- **PROBLEM TO WORK ON**: Please return nothing but the lines between the line holding "Recreate this scene" and the line holding "above the floor", both ends included, without the pictures.

- **DATA SHOWN**:
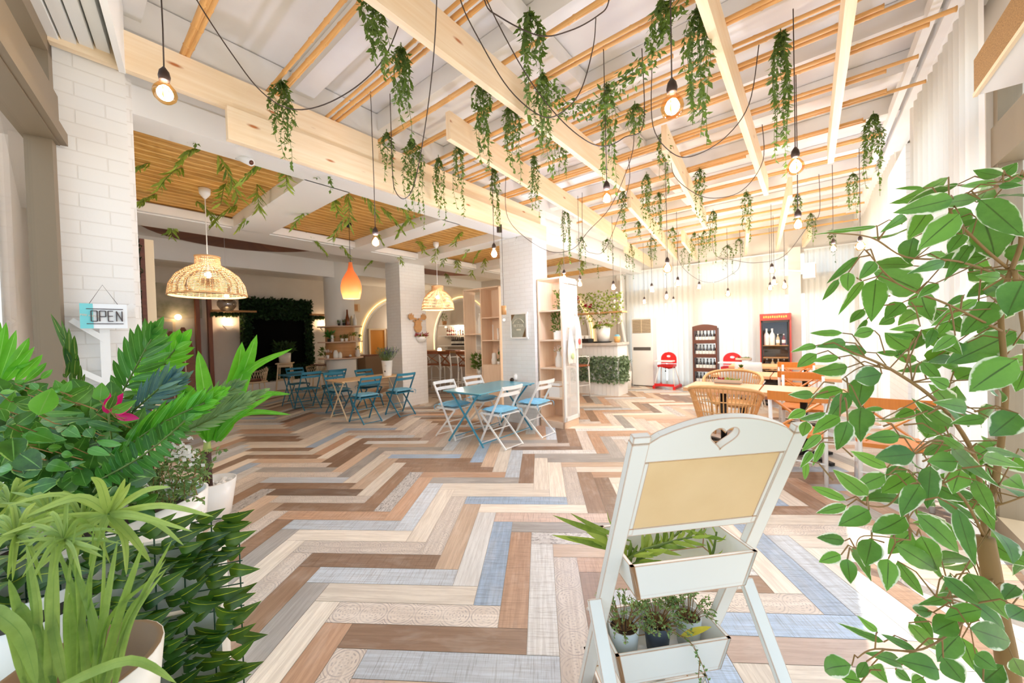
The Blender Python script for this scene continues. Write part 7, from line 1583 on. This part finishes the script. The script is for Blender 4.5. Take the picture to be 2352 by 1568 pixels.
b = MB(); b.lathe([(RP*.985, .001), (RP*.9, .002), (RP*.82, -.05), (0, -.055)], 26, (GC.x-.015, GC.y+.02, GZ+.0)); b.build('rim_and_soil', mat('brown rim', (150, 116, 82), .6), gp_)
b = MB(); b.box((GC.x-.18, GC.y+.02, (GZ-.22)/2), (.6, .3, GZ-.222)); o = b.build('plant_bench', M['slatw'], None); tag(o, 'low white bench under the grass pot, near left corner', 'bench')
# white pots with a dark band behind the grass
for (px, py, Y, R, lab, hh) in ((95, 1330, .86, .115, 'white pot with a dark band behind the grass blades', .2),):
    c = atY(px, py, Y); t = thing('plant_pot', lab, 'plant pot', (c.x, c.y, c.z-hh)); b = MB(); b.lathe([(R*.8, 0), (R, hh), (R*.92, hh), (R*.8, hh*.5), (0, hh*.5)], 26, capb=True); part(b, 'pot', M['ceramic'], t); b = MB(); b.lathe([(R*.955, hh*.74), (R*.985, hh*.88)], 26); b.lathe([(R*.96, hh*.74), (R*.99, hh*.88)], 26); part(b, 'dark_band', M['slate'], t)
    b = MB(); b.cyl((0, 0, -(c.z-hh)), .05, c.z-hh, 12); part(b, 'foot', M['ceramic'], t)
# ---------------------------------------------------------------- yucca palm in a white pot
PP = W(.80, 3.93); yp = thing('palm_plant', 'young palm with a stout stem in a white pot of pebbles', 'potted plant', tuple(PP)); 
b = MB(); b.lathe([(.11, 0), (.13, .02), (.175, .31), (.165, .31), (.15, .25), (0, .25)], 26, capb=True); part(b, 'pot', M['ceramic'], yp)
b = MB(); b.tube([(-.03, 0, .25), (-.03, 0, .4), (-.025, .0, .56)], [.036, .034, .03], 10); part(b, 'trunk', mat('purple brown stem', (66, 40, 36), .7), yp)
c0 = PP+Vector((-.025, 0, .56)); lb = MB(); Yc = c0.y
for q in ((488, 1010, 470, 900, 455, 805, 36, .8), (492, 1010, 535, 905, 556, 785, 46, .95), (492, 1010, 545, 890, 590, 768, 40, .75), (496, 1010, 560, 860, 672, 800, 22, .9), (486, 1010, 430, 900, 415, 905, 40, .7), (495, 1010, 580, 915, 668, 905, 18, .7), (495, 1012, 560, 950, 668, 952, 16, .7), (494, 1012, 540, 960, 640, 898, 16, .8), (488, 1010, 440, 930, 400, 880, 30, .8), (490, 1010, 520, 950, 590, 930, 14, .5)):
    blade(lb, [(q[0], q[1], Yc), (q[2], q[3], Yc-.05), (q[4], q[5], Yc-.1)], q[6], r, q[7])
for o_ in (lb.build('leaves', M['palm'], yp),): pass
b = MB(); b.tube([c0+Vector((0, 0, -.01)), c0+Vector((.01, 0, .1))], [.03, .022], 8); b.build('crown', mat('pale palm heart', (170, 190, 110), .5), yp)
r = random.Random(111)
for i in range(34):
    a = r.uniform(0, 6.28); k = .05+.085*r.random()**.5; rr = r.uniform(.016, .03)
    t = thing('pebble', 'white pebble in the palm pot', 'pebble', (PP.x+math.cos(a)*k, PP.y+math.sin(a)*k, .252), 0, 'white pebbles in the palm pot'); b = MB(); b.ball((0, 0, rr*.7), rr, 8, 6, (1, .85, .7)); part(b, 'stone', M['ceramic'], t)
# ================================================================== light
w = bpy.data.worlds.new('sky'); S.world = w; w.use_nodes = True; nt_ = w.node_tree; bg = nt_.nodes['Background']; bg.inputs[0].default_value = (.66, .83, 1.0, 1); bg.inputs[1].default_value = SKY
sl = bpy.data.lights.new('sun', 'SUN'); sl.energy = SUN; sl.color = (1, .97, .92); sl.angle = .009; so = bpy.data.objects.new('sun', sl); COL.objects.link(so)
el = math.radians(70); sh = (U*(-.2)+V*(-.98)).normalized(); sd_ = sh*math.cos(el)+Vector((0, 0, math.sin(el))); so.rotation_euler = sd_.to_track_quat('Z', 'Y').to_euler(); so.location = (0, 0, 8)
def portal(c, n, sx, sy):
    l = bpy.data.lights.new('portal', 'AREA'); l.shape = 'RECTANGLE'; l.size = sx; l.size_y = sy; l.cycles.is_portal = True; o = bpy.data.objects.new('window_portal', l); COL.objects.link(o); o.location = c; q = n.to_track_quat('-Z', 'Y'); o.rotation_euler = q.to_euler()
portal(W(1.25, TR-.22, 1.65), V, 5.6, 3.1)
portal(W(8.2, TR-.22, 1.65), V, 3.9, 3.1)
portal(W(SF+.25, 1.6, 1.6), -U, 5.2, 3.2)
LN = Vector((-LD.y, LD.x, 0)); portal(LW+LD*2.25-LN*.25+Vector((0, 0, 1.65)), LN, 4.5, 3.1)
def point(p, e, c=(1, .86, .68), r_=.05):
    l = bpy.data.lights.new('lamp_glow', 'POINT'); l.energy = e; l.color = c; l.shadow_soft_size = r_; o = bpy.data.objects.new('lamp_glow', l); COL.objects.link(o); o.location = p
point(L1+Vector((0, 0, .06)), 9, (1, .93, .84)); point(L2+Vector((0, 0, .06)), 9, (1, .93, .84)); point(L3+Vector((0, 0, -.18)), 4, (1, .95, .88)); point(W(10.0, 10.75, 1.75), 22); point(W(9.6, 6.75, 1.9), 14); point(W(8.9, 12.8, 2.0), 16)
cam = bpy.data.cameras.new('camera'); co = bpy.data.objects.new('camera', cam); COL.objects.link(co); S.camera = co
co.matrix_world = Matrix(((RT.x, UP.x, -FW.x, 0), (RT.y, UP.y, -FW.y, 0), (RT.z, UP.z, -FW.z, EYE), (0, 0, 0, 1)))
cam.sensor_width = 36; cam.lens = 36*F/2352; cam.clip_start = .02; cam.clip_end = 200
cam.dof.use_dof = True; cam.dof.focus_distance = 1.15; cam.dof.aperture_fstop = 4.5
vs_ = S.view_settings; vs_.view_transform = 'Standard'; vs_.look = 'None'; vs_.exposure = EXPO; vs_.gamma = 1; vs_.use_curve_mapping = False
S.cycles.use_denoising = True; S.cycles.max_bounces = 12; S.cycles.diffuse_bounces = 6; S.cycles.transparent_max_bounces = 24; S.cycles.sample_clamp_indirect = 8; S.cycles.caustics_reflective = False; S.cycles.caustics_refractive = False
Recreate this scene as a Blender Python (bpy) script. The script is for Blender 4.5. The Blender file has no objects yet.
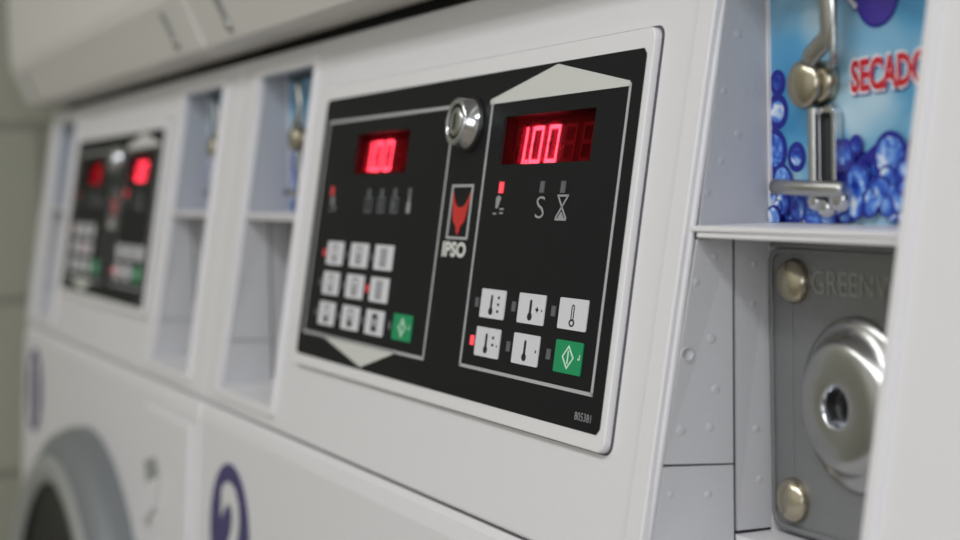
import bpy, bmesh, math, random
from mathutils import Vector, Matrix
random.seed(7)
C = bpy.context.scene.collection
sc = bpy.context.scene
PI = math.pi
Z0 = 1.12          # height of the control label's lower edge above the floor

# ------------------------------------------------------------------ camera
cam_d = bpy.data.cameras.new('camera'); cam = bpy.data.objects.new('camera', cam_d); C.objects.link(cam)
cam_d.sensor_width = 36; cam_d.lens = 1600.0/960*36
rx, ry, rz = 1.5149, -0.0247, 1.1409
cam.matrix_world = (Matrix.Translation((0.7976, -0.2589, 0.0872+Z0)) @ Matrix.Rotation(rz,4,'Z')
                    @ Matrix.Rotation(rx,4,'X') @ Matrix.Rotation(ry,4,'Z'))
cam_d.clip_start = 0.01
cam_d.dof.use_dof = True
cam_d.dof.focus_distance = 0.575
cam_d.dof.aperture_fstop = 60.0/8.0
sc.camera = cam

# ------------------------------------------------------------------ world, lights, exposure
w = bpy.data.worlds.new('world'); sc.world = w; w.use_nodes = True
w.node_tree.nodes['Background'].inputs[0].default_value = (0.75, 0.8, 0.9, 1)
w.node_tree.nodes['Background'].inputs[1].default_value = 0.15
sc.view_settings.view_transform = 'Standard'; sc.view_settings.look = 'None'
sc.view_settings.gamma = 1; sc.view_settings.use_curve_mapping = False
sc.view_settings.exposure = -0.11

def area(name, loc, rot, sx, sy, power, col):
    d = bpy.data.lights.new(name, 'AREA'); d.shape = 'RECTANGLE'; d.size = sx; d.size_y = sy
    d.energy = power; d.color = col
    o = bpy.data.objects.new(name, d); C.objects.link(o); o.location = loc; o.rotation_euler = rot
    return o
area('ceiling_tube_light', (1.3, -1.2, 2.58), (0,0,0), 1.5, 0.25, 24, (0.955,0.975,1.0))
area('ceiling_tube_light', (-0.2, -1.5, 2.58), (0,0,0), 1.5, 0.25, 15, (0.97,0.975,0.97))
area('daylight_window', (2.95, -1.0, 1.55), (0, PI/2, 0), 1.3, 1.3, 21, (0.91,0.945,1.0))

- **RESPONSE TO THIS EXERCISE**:
Recreate this scene as a Blender Python (bpy) script. The script is for Blender 4.5. The Blender file has no objects yet.
import bpy, bmesh, math, random
from mathutils import Vector, Matrix
random.seed(7)
C = bpy.context.scene.collection
sc = bpy.context.scene
PI = math.pi
Z0 = 1.12          # height of the control label's lower edge above the floor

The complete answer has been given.